─── STORED DATA

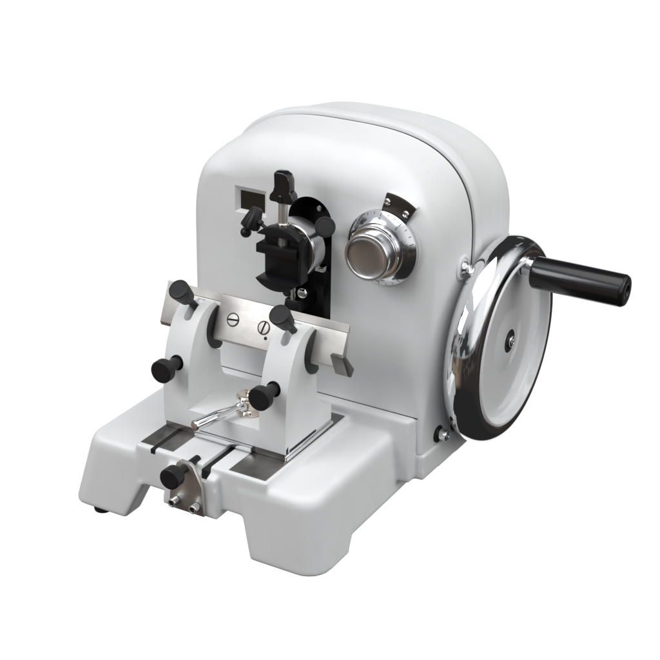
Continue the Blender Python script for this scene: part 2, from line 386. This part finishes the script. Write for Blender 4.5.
for i, (xc, yc, zc) in enumerate(((-19.15, -9.2, 10.2), (-8.72, -9.25, 10.2))):
    # U-groove for the clamp screw, cut along the 45 degree axis
    pts = []
    for k in range(25):
        a = 2 * PI * k / 24
    ring2 = [(.42 * math.cos(a), .42 * math.sin(a) - .72) for a in [PI + PI * k / 12 for k in range(13)]] + [(.42, 1.6), (-.42, 1.6)]
    mb = MB(); n = len(ring2); vv = []
    for h in (-1.0, 4):
        for (u, w) in ring2:
            p = Vector((xc, yc, zc)) + Vector((1, 0, 0)) * u + e45 * w + d45 * h; vv.append(p)
    mb.add(vv, [list(range(n))[::-1], list(range(n, 2 * n))] + [(k, (k + 1) % n, n + (k + 1) % n, n + k) for k in range(n)])
    cl.append(cutter(mb))
for xc in (-19.2, -8.75):
    cl.append(cutter(MB().lathe([(.02, -1.6), (.74, -1.6), (.74, 2), (.02, 2)], (xc, -11.8, 5.85), FY, 40)))
boolean(holder, cl)
for pl in holder.data.polygons: pl.use_smooth = True
holder.data.set_sharp_from_angle(angle=math.radians(32))
for (x, y, z) in ((-19.3, -9.62, 11.52), (-8.42, -9.95, 11.65)):
    pr = [(.02, -2.6), (.34, -2.6), (.34, -.2), (.58, -.05), (.74, .1), (.95, 1.55), (.97, 1.9)] + [(.83 + .14 * math.cos(a * PI / 8), 1.9 + .14 * math.sin(a * PI / 8)) for a in range(1, 5)] + [(.5, 2.035), (.02, 2.03)]
    lathe('clamp_knob', pr, (x, y, z), d45, BLACK, holder, 96, flute=(0, 1.9, 28, .04))
for xc in (-19.2, -8.75):
    knob('tilt_knob', (xc, -12.95, 5.9), FY, holder, 1.1, 1.35, .56, 2.4)
    lathe('knob_bore', [(.02, 1.45), (.735, 1.45), (.735, .05), (.70, .05), (.70, 1.4), (.02, 1.4)], (xc, -11.75, 5.85), (0, 1, 0), DARK, holder, 40)
for x0, x1 in ((-20.45, -17.72), (-10.18, -7.22)):
    half = arcpts(-6.62, 8.0, 2.2, 97, 268, 30) + [(-6.3, 6.0), (-6.5, 9.8)]
    MB().prism(half, x0, x1, 'x').build('tilting_cradle', CRADLE, holder, .03, 2)
# dovetail slide below the holder
MB().box(-7.42, -7.16, -11.95, -3.5, -.98, -.55).build('slide_rail', CHROME2, holder, .05, 2)
MB().box(-7.6, -7.28, -11.9, -3.75, -.62, -.32).build('slide_rail', CHROME2, holder, .05, 2)
MB().box(-7.5, -7.268, -11.3, -6.6, -.30, -.08).build('slide_gap', DARK, holder)
MB().prism([(-11.9, -.35), (-11.55, -.35), (-11.55, .35), (-11.9, .2)], -7.4, -7.28, 'x').build('slide_gap', DARK, holder)
MB().box(-20.5, -7.4, -11.9, -3.75, -.97, -.31).build('slide_block', STRIP, holder, .04, 2)
MB().box(-17.0, -10.75, -12.35, -11.8, -.85, -.34).build('gib_plate', CHROME2, holder, .05, 2)
# clamping lever and its nut
HX, HY = -12.75, -9.5
lathe('lever_nut', rp([(.02, 1.5), (1.2, 1.5), (1.25, 1.7), (1.1, 1.95), (.95, 2.1), (.95, 2.9), (1.15, 3.0), (1.2, 3.25), (1.05, 3.45), (.45, 3.5), (.02, 3.5)], .06), (HX, HY, 0), (0, 0, 1), BRONZE, holder, 6 * 9)
lathe('lever_cap_screw', rp([(.02, 3.4), (.5, 3.4), (.5, 3.75), (.35, 3.85), (.02, 3.85)], .05), (HX + .1, HY + .1, 0), (0, 0, 1), BRONZE, holder, 24)
tip = Vector((-14.75, -15.6, 2.2)); hub = Vector((HX - .25, HY - .8, 2.55)); dv = tip - hub
lathe('clamp_lever', rp([(.02, 0), (.34, 0), (.36, .5), (.30, .7), (.34, 1.2), (.52, 3.0), (.55, dv.length - .15), (.47, dv.length), (.02, dv.length)], .06), hub, dv, CHROME, holder, 48)
lathe('lever_collar', rp([(.02, -.1), (.62, -.1), (.66, .1), (.62, .25), (.02, .25)], .06), hub, dv, CHROME, holder, 32)

# ---- specimen clamp in front of the slot
clamp = part('specimen_clamp', ROOT)
CCX, CCZ = -12.45, 15.2
def segment(z0, top, r=3.0, xlim=2.3):
    h = z0 - CCZ; a = math.degrees(math.asin(h / r))
    return arcpts(CCX, CCZ, r, a, 180 - a, 24) if top else arcpts(CCX, CCZ, r, 180 - a, 360 + a, 24)
MB().prism(segment(17.35, True, 3.12), -5.1, -4.0, 'y').build('upper_jaw_plate', CAST, clamp, .06, 2)
MB().prism(segment(13.15, False), -5.45, -3.5, 'y').build('lower_jaw', CAST, clamp, .06, 2)
MB().box(-14.55, -10.35, -3.85, -3.35, 13.0, 17.3).build('clamp_back', CAST, clamp, .05, 2)
MB().box(-10.45, -10.2, -4.7, -3.36, 13.0, 17.3).build('clamp_cheek', CAST, clamp, .04, 2)
MB().box(-14.7, -10.55, -5.15, -3.3, 15.55, 16.4).build('moving_jaw', CAST, clamp, .05, 2)
lathe('clamp_spindle', rp([(.02, 16.0), (.42, 16.0), (.42, 20.8), (.02, 20.8)], .04), (-12.45, -4.1, 0), (0, 0, 1), STEEL, clamp, 32)
lathe('spindle_collar', rp([(.02, 18.1), (.55, 18.1), (.55, 18.45), (.45, 18.55), (.02, 18.55)], .06), (-12.45, -4.1, 0), (0, 0, 1), BRONZE, clamp, 32)
wk = MB()
wk.lathe(rp([(.02, 20.5), (.6, 20.5), (.66, 20.6), (.62, 21.2), (.4, 21.4), (.02, 21.4)], .08), (-12.45, -4.1, 0), (0, 0, 1), 40)
fin = [(-13.55, 20.55), (-13.7, 20.75), (-13.6, 21.15), (-13.25, 21.55), (-13.12, 22.0), (-13.16, 23.2), (-13.05, 23.4), (-12.2, 23.42), (-11.75, 23.2), (-11.5, 22.7), (-11.5, 21.6), (-11.2, 21.3), (-11.1, 20.8), (-11.3, 20.5)]
fin2 = [(p[0] * .94 + -12.4 * .06, p[1] - (.05 if p[1] > 22 else 0)) for p in fin]
wk.prism(fin2, -4.65, -4.1, 'y', fin); wk.prism(fin, -4.1, -3.55, 'y', fin2)
wk.build('wing_knob', GLOSSB, clamp, .10, 4, 40, 50)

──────

**PROBLEM REQUIREMENTS:**
Without including any pictures, reproduce the listing exactly.

**RESULT FOR THIS EXERCISE:**
Continue the Blender Python script for this scene: part 2, from line 386. This part finishes the script. Write for Blender 4.5.
for i, (xc, yc, zc) in enumerate(((-19.15, -9.2, 10.2), (-8.72, -9.25, 10.2))):
    # U-groove for the clamp screw, cut along the 45 degree axis
    pts = []
    for k in range(25):
        a = 2 * PI * k / 24
    ring2 = [(.42 * math.cos(a), .42 * math.sin(a) - .72) for a in [PI + PI * k / 12 for k in range(13)]] + [(.42, 1.6), (-.42, 1.6)]
    mb = MB(); n = len(ring2); vv = []
    for h in (-1.0, 4):
        for (u, w) in ring2:
            p = Vector((xc, yc, zc)) + Vector((1, 0, 0)) * u + e45 * w + d45 * h; vv.append(p)
    mb.add(vv, [list(range(n))[::-1], list(range(n, 2 * n))] + [(k, (k + 1) % n, n + (k + 1) % n, n + k) for k in range(n)])
    cl.append(cutter(mb))
for xc in (-19.2, -8.75):
    cl.append(cutter(MB().lathe([(.02, -1.6), (.74, -1.6), (.74, 2), (.02, 2)], (xc, -11.8, 5.85), FY, 40)))
boolean(holder, cl)
for pl in holder.data.polygons: pl.use_smooth = True
holder.data.set_sharp_from_angle(angle=math.radians(32))
for (x, y, z) in ((-19.3, -9.62, 11.52), (-8.42, -9.95, 11.65)):
    pr = [(.02, -2.6), (.34, -2.6), (.34, -.2), (.58, -.05), (.74, .1), (.95, 1.55), (.97, 1.9)] + [(.83 + .14 * math.cos(a * PI / 8), 1.9 + .14 * math.sin(a * PI / 8)) for a in range(1, 5)] + [(.5, 2.035), (.02, 2.03)]
    lathe('clamp_knob', pr, (x, y, z), d45, BLACK, holder, 96, flute=(0, 1.9, 28, .04))
for xc in (-19.2, -8.75):
    knob('tilt_knob', (xc, -12.95, 5.9), FY, holder, 1.1, 1.35, .56, 2.4)
    lathe('knob_bore', [(.02, 1.45), (.735, 1.45), (.735, .05), (.70, .05), (.70, 1.4), (.02, 1.4)], (xc, -11.75, 5.85), (0, 1, 0), DARK, holder, 40)
for x0, x1 in ((-20.45, -17.72), (-10.18, -7.22)):
    half = arcpts(-6.62, 8.0, 2.2, 97, 268, 30) + [(-6.3, 6.0), (-6.5, 9.8)]
    MB().prism(half, x0, x1, 'x').build('tilting_cradle', CRADLE, holder, .03, 2)
# dovetail slide below the holder
MB().box(-7.42, -7.16, -11.95, -3.5, -.98, -.55).build('slide_rail', CHROME2, holder, .05, 2)
MB().box(-7.6, -7.28, -11.9, -3.75, -.62, -.32).build('slide_rail', CHROME2, holder, .05, 2)
MB().box(-7.5, -7.268, -11.3, -6.6, -.30, -.08).build('slide_gap', DARK, holder)
MB().prism([(-11.9, -.35), (-11.55, -.35), (-11.55, .35), (-11.9, .2)], -7.4, -7.28, 'x').build('slide_gap', DARK, holder)
MB().box(-20.5, -7.4, -11.9, -3.75, -.97, -.31).build('slide_block', STRIP, holder, .04, 2)
MB().box(-17.0, -10.75, -12.35, -11.8, -.85, -.34).build('gib_plate', CHROME2, holder, .05, 2)
# clamping lever and its nut
HX, HY = -12.75, -9.5
lathe('lever_nut', rp([(.02, 1.5), (1.2, 1.5), (1.25, 1.7), (1.1, 1.95), (.95, 2.1), (.95, 2.9), (1.15, 3.0), (1.2, 3.25), (1.05, 3.45), (.45, 3.5), (.02, 3.5)], .06), (HX, HY, 0), (0, 0, 1), BRONZE, holder, 6 * 9)
lathe('lever_cap_screw', rp([(.02, 3.4), (.5, 3.4), (.5, 3.75), (.35, 3.85), (.02, 3.85)], .05), (HX + .1, HY + .1, 0), (0, 0, 1), BRONZE, holder, 24)
tip = Vector((-14.75, -15.6, 2.2)); hub = Vector((HX - .25, HY - .8, 2.55)); dv = tip - hub
lathe('clamp_lever', rp([(.02, 0), (.34, 0), (.36, .5), (.30, .7), (.34, 1.2), (.52, 3.0), (.55, dv.length - .15), (.47, dv.length), (.02, dv.length)], .06), hub, dv, CHROME, holder, 48)
lathe('lever_collar', rp([(.02, -.1), (.62, -.1), (.66, .1), (.62, .25), (.02, .25)], .06), hub, dv, CHROME, holder, 32)

# ---- specimen clamp in front of the slot
clamp = part('specimen_clamp', ROOT)
CCX, CCZ = -12.45, 15.2
def segment(z0, top, r=3.0, xlim=2.3):
    h = z0 - CCZ; a = math.degrees(math.asin(h / r))
    return arcpts(CCX, CCZ, r, a, 180 - a, 24) if top else arcpts(CCX, CCZ, r, 180 - a, 360 + a, 24)
MB().prism(segment(17.35, True, 3.12), -5.1, -4.0, 'y').build('upper_jaw_plate', CAST, clamp, .06, 2)
MB().prism(segment(13.15, False), -5.45, -3.5, 'y').build('lower_jaw', CAST, clamp, .06, 2)
MB().box(-14.55, -10.35, -3.85, -3.35, 13.0, 17.3).build('clamp_back', CAST, clamp, .05, 2)
MB().box(-10.45, -10.2, -4.7, -3.36, 13.0, 17.3).build('clamp_cheek', CAST, clamp, .04, 2)
MB().box(-14.7, -10.55, -5.15, -3.3, 15.55, 16.4).build('moving_jaw', CAST, clamp, .05, 2)
lathe('clamp_spindle', rp([(.02, 16.0), (.42, 16.0), (.42, 20.8), (.02, 20.8)], .04), (-12.45, -4.1, 0), (0, 0, 1), STEEL, clamp, 32)
lathe('spindle_collar', rp([(.02, 18.1), (.55, 18.1), (.55, 18.45), (.45, 18.55), (.02, 18.55)], .06), (-12.45, -4.1, 0), (0, 0, 1), BRONZE, clamp, 32)
wk = MB()
wk.lathe(rp([(.02, 20.5), (.6, 20.5), (.66, 20.6), (.62, 21.2), (.4, 21.4), (.02, 21.4)], .08), (-12.45, -4.1, 0), (0, 0, 1), 40)
fin = [(-13.55, 20.55), (-13.7, 20.75), (-13.6, 21.15), (-13.25, 21.55), (-13.12, 22.0), (-13.16, 23.2), (-13.05, 23.4), (-12.2, 23.42), (-11.75, 23.2), (-11.5, 22.7), (-11.5, 21.6), (-11.2, 21.3), (-11.1, 20.8), (-11.3, 20.5)]
fin2 = [(p[0] * .94 + -12.4 * .06, p[1] - (.05 if p[1] > 22 else 0)) for p in fin]
wk.prism(fin2, -4.65, -4.1, 'y', fin); wk.prism(fin, -4.1, -3.55, 'y', fin2)
wk.build('wing_knob', GLOSSB, clamp, .10, 4, 40, 50)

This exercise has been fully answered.